Unreal Nature

August 14, 2017

Where Their Universe Sets Itself to Signifying

Filed under: Uncategorized — unrealnature @ 5:50 am

… in question is our culture, not the threshold nature/culture in the abstract, and our history, not that of an essence …

This is from Kant after Duchamp by Thierry de Duve (1996):

Imagine yourself an ethnologist — or an anthropologist — from outer space. You descend to Earth. Knowing nothing about it, you are unprejudiced … You quickly notice, among other things, that in most human tongues there is a word whose meaning escapes you and whose usage varies considerably among humans, but which, in all their societies, seems to refer to an activity that is either integrative or compensatory, lying midway between their myths and their sciences. This word is art.

… you postulate the existence of a universal unconscious structure that underlies the disparate corpus constituted by everything humans call art. … At the intersection of magical action and scientific knowledge, artistic making attributes a symbolic power to the things it names, at times gathering together, at times dispersing, human communities.

And you conclude that these symbols that humans exchange in the name of art must have — for them, who are perhaps unaware of this, it is a minimum; for you, who know nothing but this, it is a maximum — the undeniable function of marking one of the thresholds where humans withdraw from their natural condition and where their universe sets itself to signifying.
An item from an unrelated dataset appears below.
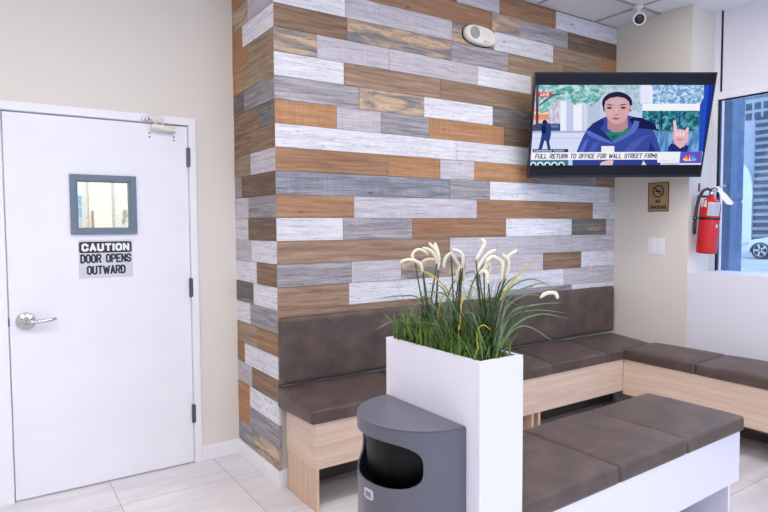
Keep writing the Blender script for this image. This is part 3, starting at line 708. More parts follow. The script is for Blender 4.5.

Likewise, you conclude that the name “art,” whose immanent meaning still escapes you — indeterminate because overdetermined — perhaps has no other generality than to signify that meaning is possible. In this game of symbolic exchanges, the word “art” would be nothing but the empty square that sets them in motion.

[ … ]

Armed with all the certainties acquired over the course of this journey through ethnology, the history of art or of styles, and logical ontology, you finally plunge into your corpus in order to extract a model from it, the embodies proof of your theory, its paradigm. And out of it you pull — indeed, yes — a urinal.

… Having arrived at this stage, you are contemplating your paradigm as if it were a marble Aphrodite. It is supposed to sum up all works of art preserved as such on the planet Earth, and to reduce them to their common essence: they are called art by humans. But don’t you realize that your theoretical definition of art simply brought full circle the empirical inquiry with which you started? Aren’t you sensing the irony and the biting humor of this ready-made urinal? Aren’t you worried by the absence of freedom that is the consequence of such an autonomy collapsed into tautology?

[line break added] Don’t you feel disgusted or made ridiculous by the idea of accepting that anything whatever be made into the paradigmatic model of art’s universality? Aren’t you upset at the prospect of seeing so vulgar an object put an end to an entire stylistic heritage? If this urinal has not yet succeeded in instilling in you some sort of suspicion as to the validity of your theory, then you really must be from outer space. Perhaps you affect the detachment of the Martian observer, seeking shelter under the notion of scientific objectivity.

[line break added] In fact, you are either a blind idealist or an inveterate cynic. But if, on the contrary, you feel awkward after all the work you have done since you first imagined yourself as an extraterrestrial ethnologist, when the heterogeneity of your corpus led you to become, successively, a historian of art and a philosopher obsessed with the ontology of art, then your case is different.

… You realize that when a urinal can be art, then anything can be, provided one believes it. … When the ontological definition of art ends up being equated with the empirical description — art is everything humans call art — that was your starting point when you were an honest but outside observer, then the autonomy of art has become a caricature of itself. And when all the disparate things accumulated through the history of styles as the heritage of humanity seem to lead to an institutional definition of art that is deliberately running in circles, then humanity itself must feel dispossessed.

[line break added] And so do you. For after all, in question is our culture, not the threshold nature/culture in the abstract, and our history, not that of an essence, and our performative speech acts, not a self-defining institution. The detachment of the observer — the ethnologist’s outsideness, the historian’s overview, the logician’s neutrality — are unsuitable when the meaning of art, not just its recognition is at stake.